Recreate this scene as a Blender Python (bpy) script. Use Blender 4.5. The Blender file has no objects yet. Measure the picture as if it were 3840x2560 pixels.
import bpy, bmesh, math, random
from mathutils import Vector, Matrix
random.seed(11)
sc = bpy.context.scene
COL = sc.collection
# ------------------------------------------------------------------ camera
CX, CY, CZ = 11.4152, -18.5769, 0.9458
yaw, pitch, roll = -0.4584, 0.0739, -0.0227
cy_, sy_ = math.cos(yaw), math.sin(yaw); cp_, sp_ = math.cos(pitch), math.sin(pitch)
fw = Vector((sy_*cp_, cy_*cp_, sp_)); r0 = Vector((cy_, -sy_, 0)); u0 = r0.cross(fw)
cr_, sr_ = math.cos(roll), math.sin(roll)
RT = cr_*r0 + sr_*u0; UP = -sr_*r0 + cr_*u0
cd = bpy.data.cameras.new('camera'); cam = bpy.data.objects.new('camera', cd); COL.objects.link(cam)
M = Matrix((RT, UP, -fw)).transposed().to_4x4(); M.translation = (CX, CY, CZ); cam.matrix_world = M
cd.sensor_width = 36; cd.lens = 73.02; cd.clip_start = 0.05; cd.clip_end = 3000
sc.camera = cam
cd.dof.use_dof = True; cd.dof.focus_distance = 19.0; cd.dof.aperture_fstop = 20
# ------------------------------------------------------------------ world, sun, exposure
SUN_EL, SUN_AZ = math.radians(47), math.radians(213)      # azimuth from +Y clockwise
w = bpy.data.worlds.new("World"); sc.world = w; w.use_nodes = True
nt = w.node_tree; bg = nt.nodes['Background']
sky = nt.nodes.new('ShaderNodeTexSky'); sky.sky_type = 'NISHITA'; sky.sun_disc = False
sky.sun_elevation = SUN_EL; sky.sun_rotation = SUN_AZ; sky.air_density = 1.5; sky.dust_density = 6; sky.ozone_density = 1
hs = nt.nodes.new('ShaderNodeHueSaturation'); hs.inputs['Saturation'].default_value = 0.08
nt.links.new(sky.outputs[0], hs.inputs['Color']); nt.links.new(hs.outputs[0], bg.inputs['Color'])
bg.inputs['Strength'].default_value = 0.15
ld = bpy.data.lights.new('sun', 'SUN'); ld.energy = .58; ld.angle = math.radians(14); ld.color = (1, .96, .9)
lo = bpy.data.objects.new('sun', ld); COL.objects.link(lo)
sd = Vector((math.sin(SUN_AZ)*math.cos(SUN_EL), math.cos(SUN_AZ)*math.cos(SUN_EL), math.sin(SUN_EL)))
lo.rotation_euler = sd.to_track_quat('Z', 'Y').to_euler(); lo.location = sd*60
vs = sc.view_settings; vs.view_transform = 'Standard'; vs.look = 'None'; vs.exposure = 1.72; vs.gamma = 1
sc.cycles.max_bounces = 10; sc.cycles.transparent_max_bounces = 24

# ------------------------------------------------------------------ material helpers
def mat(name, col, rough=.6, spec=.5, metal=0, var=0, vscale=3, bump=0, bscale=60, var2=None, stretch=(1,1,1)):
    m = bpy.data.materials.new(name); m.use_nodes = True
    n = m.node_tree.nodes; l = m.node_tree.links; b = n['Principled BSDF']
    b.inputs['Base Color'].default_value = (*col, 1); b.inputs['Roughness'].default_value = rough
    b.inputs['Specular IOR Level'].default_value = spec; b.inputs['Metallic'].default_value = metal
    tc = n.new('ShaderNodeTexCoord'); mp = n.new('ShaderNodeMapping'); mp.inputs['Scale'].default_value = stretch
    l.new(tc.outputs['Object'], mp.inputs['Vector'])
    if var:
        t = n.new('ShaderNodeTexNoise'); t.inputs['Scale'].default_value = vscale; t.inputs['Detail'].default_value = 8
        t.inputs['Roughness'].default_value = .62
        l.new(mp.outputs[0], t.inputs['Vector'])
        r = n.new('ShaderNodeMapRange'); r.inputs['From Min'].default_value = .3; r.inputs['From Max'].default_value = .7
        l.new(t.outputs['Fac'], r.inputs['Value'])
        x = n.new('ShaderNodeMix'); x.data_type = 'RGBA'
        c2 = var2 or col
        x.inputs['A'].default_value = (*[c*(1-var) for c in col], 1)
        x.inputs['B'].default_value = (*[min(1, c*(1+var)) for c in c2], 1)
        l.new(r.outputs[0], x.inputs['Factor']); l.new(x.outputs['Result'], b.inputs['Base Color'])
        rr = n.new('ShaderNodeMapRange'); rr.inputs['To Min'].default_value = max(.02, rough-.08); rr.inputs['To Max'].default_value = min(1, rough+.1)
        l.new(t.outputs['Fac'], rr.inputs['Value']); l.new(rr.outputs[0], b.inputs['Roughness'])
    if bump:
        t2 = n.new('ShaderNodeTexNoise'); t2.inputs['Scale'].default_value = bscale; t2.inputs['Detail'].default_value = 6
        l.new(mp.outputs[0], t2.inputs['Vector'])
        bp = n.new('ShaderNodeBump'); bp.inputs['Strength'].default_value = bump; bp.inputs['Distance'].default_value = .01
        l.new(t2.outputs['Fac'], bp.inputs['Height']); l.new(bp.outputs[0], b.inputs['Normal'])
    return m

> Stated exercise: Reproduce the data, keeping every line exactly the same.

> Answer to the problem:
Recreate this scene as a Blender Python (bpy) script. Use Blender 4.5. The Blender file has no objects yet. Measure the picture as if it were 3840x2560 pixels.
import bpy, bmesh, math, random
from mathutils import Vector, Matrix
random.seed(11)
sc = bpy.context.scene
COL = sc.collection
# ------------------------------------------------------------------ camera
CX, CY, CZ = 11.4152, -18.5769, 0.9458
yaw, pitch, roll = -0.4584, 0.0739, -0.0227
cy_, sy_ = math.cos(yaw), math.sin(yaw); cp_, sp_ = math.cos(pitch), math.sin(pitch)
fw = Vector((sy_*cp_, cy_*cp_, sp_)); r0 = Vector((cy_, -sy_, 0)); u0 = r0.cross(fw)
cr_, sr_ = math.cos(roll), math.sin(roll)
RT = cr_*r0 + sr_*u0; UP = -sr_*r0 + cr_*u0
cd = bpy.data.cameras.new('camera'); cam = bpy.data.objects.new('camera', cd); COL.objects.link(cam)
M = Matrix((RT, UP, -fw)).transposed().to_4x4(); M.translation = (CX, CY, CZ); cam.matrix_world = M
cd.sensor_width = 36; cd.lens = 73.02; cd.clip_start = 0.05; cd.clip_end = 3000
sc.camera = cam
cd.dof.use_dof = True; cd.dof.focus_distance = 19.0; cd.dof.aperture_fstop = 20
# ------------------------------------------------------------------ world, sun, exposure
SUN_EL, SUN_AZ = math.radians(47), math.radians(213)      # azimuth from +Y clockwise
w = bpy.data.worlds.new("World"); sc.world = w; w.use_nodes = True
nt = w.node_tree; bg = nt.nodes['Background']
sky = nt.nodes.new('ShaderNodeTexSky'); sky.sky_type = 'NISHITA'; sky.sun_disc = False
sky.sun_elevation = SUN_EL; sky.sun_rotation = SUN_AZ; sky.air_density = 1.5; sky.dust_density = 6; sky.ozone_density = 1
hs = nt.nodes.new('ShaderNodeHueSaturation'); hs.inputs['Saturation'].default_value = 0.08
nt.links.new(sky.outputs[0], hs.inputs['Color']); nt.links.new(hs.outputs[0], bg.inputs['Color'])
bg.inputs['Strength'].default_value = 0.15
ld = bpy.data.lights.new('sun', 'SUN'); ld.energy = .58; ld.angle = math.radians(14); ld.color = (1, .96, .9)
lo = bpy.data.objects.new('sun', ld); COL.objects.link(lo)
sd = Vector((math.sin(SUN_AZ)*math.cos(SUN_EL), math.cos(SUN_AZ)*math.cos(SUN_EL), math.sin(SUN_EL)))
lo.rotation_euler = sd.to_track_quat('Z', 'Y').to_euler(); lo.location = sd*60
vs = sc.view_settings; vs.view_transform = 'Standard'; vs.look = 'None'; vs.exposure = 1.72; vs.gamma = 1
sc.cycles.max_bounces = 10; sc.cycles.transparent_max_bounces = 24

# ------------------------------------------------------------------ material helpers
def mat(name, col, rough=.6, spec=.5, metal=0, var=0, vscale=3, bump=0, bscale=60, var2=None, stretch=(1,1,1)):
    m = bpy.data.materials.new(name); m.use_nodes = True
    n = m.node_tree.nodes; l = m.node_tree.links; b = n['Principled BSDF']
    b.inputs['Base Color'].default_value = (*col, 1); b.inputs['Roughness'].default_value = rough
    b.inputs['Specular IOR Level'].default_value = spec; b.inputs['Metallic'].default_value = metal
    tc = n.new('ShaderNodeTexCoord'); mp = n.new('ShaderNodeMapping'); mp.inputs['Scale'].default_value = stretch
    l.new(tc.outputs['Object'], mp.inputs['Vector'])
    if var:
        t = n.new('ShaderNodeTexNoise'); t.inputs['Scale'].default_value = vscale; t.inputs['Detail'].default_value = 8
        t.inputs['Roughness'].default_value = .62
        l.new(mp.outputs[0], t.inputs['Vector'])
        r = n.new('ShaderNodeMapRange'); r.inputs['From Min'].default_value = .3; r.inputs['From Max'].default_value = .7
        l.new(t.outputs['Fac'], r.inputs['Value'])
        x = n.new('ShaderNodeMix'); x.data_type = 'RGBA'
        c2 = var2 or col
        x.inputs['A'].default_value = (*[c*(1-var) for c in col], 1)
        x.inputs['B'].default_value = (*[min(1, c*(1+var)) for c in c2], 1)
        l.new(r.outputs[0], x.inputs['Factor']); l.new(x.outputs['Result'], b.inputs['Base Color'])
        rr = n.new('ShaderNodeMapRange'); rr.inputs['To Min'].default_value = max(.02, rough-.08); rr.inputs['To Max'].default_value = min(1, rough+.1)
        l.new(t.outputs['Fac'], rr.inputs['Value']); l.new(rr.outputs[0], b.inputs['Roughness'])
    if bump:
        t2 = n.new('ShaderNodeTexNoise'); t2.inputs['Scale'].default_value = bscale; t2.inputs['Detail'].default_value = 6
        l.new(mp.outputs[0], t2.inputs['Vector'])
        bp = n.new('ShaderNodeBump'); bp.inputs['Strength'].default_value = bump; bp.inputs['Distance'].default_value = .01
        l.new(t2.outputs['Fac'], bp.inputs['Height']); l.new(bp.outputs[0], b.inputs['Normal'])
    return m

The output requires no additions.